> [The task] Retype every line from the start of the data down to and including the line with "o = obj('short_post', b, M['steel']);". Skip the pictures.

> [Data section]
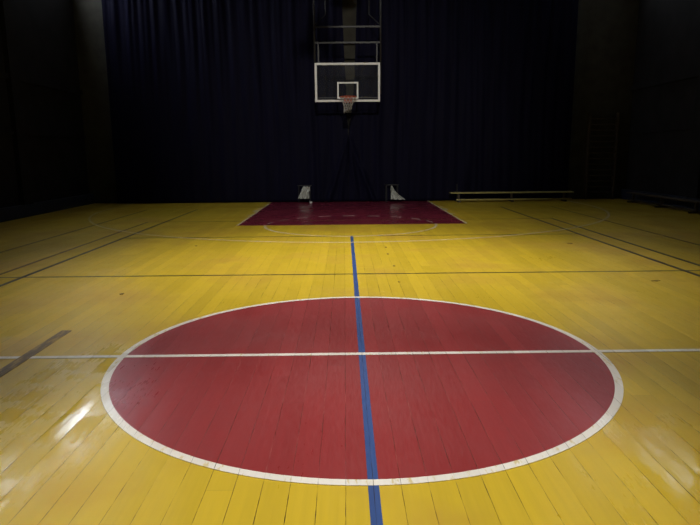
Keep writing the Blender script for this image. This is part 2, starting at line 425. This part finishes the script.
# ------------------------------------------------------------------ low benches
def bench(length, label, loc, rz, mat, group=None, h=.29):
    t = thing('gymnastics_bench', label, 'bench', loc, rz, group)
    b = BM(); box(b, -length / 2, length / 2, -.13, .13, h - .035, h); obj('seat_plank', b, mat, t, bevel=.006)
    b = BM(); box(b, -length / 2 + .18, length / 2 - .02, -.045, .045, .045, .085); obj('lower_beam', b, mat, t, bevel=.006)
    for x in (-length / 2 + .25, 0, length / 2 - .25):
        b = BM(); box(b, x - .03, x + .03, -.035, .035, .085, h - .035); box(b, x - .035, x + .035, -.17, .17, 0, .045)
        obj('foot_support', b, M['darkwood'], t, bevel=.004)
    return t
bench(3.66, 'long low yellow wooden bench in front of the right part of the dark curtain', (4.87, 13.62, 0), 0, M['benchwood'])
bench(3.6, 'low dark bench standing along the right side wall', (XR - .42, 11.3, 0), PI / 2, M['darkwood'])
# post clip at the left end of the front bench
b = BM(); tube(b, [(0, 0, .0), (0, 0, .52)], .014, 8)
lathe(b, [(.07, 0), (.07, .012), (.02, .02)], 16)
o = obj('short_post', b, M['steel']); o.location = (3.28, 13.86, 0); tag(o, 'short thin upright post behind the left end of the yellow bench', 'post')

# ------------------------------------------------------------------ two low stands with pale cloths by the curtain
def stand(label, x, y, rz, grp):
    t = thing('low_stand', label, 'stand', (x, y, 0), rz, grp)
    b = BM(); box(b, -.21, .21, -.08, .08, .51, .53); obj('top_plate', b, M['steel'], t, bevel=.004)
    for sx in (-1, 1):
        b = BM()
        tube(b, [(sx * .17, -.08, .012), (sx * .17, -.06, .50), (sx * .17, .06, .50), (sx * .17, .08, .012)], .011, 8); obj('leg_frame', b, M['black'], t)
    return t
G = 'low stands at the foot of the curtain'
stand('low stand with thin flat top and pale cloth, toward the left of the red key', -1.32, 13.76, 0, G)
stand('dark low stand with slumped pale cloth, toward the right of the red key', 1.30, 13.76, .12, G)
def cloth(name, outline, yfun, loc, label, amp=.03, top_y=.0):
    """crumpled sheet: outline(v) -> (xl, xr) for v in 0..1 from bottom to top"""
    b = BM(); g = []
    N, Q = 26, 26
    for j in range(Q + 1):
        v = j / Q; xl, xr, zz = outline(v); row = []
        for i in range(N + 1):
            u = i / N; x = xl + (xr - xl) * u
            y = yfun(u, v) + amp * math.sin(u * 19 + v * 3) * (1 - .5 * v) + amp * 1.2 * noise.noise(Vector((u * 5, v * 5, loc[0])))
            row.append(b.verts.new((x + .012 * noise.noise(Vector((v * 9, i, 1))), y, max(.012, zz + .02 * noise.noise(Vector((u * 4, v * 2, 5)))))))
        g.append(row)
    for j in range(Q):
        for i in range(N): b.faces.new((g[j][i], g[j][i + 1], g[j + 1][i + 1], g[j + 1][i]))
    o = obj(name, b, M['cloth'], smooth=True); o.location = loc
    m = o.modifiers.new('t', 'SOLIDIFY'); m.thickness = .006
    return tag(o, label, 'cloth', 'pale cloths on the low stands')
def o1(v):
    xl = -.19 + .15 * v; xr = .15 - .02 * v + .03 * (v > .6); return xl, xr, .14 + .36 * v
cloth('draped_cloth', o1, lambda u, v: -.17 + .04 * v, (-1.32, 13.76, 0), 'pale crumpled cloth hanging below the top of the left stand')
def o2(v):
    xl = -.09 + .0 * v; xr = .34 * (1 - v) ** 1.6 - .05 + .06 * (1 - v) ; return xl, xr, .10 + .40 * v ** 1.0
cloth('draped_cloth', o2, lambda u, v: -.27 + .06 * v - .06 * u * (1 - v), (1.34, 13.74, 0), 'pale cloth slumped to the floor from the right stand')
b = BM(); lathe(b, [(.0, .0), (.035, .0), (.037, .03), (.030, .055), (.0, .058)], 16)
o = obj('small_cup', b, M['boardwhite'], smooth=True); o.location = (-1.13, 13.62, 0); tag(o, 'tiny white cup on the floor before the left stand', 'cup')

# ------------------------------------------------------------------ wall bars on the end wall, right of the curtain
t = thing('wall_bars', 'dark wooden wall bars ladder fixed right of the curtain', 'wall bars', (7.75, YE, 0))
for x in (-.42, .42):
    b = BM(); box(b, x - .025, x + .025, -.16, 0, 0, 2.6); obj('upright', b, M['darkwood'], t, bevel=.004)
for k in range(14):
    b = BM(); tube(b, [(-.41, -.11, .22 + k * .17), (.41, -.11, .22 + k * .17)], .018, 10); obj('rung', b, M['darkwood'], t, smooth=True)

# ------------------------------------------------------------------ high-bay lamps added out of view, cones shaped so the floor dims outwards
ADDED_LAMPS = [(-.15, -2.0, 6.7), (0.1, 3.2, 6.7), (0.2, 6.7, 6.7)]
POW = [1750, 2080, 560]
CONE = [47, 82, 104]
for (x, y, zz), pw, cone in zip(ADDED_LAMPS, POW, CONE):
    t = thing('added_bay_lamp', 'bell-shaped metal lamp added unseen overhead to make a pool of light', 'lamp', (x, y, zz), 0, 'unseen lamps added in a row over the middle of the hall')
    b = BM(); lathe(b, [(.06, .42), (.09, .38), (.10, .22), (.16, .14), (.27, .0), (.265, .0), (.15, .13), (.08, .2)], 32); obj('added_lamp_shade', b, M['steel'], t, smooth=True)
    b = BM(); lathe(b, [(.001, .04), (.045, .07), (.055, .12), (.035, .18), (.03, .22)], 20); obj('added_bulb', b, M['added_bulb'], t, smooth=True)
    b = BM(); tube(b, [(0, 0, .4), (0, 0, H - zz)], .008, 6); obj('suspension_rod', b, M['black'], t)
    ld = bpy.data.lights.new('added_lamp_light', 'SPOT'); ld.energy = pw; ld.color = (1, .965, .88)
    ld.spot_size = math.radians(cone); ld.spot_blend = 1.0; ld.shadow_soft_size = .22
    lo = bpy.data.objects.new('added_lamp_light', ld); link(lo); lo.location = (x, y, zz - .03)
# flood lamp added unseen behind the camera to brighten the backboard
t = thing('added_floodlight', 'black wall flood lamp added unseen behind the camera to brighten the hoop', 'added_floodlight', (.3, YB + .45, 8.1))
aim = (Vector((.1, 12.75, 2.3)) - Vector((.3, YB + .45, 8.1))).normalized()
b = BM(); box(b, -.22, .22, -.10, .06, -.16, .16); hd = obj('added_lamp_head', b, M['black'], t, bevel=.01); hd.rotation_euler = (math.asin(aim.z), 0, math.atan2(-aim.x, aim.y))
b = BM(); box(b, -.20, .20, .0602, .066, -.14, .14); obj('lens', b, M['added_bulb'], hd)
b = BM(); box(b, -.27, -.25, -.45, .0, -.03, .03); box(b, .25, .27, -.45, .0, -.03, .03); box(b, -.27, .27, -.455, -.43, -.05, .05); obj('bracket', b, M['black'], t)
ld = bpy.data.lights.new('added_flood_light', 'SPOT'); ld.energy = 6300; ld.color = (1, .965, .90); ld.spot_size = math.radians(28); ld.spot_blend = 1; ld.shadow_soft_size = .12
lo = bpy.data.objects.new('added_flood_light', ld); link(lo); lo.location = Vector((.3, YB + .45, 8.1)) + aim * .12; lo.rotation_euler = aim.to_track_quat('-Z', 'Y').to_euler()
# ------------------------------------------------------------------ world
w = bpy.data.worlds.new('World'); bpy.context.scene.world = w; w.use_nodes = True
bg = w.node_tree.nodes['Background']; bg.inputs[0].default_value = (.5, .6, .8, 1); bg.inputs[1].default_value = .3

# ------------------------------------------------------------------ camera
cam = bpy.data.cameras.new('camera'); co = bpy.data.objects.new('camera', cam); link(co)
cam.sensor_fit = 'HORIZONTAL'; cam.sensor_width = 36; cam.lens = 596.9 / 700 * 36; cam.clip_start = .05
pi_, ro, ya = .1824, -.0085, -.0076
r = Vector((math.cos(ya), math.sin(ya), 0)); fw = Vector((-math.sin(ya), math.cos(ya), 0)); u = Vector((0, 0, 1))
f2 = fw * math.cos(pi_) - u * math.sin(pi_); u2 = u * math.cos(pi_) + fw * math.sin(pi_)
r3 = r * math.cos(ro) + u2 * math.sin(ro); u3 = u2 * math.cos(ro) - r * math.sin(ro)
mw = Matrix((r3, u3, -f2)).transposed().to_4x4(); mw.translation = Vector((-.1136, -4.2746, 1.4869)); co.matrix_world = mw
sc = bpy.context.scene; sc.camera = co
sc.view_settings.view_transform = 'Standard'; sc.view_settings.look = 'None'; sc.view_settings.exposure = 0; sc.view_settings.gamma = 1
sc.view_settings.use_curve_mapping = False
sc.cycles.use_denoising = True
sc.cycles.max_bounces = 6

> [Solution to this task]
Keep writing the Blender script for this image. This is part 2, starting at line 425. This part finishes the script.
# ------------------------------------------------------------------ low benches
def bench(length, label, loc, rz, mat, group=None, h=.29):
    t = thing('gymnastics_bench', label, 'bench', loc, rz, group)
    b = BM(); box(b, -length / 2, length / 2, -.13, .13, h - .035, h); obj('seat_plank', b, mat, t, bevel=.006)
    b = BM(); box(b, -length / 2 + .18, length / 2 - .02, -.045, .045, .045, .085); obj('lower_beam', b, mat, t, bevel=.006)
    for x in (-length / 2 + .25, 0, length / 2 - .25):
        b = BM(); box(b, x - .03, x + .03, -.035, .035, .085, h - .035); box(b, x - .035, x + .035, -.17, .17, 0, .045)
        obj('foot_support', b, M['darkwood'], t, bevel=.004)
    return t
bench(3.66, 'long low yellow wooden bench in front of the right part of the dark curtain', (4.87, 13.62, 0), 0, M['benchwood'])
bench(3.6, 'low dark bench standing along the right side wall', (XR - .42, 11.3, 0), PI / 2, M['darkwood'])
# post clip at the left end of the front bench
b = BM(); tube(b, [(0, 0, .0), (0, 0, .52)], .014, 8)
lathe(b, [(.07, 0), (.07, .012), (.02, .02)], 16)
o = obj('short_post', b, M['steel']); o.location = (3.28, 13.86, 0); tag(o, 'short thin upright post behind the left end of the yellow bench', 'post')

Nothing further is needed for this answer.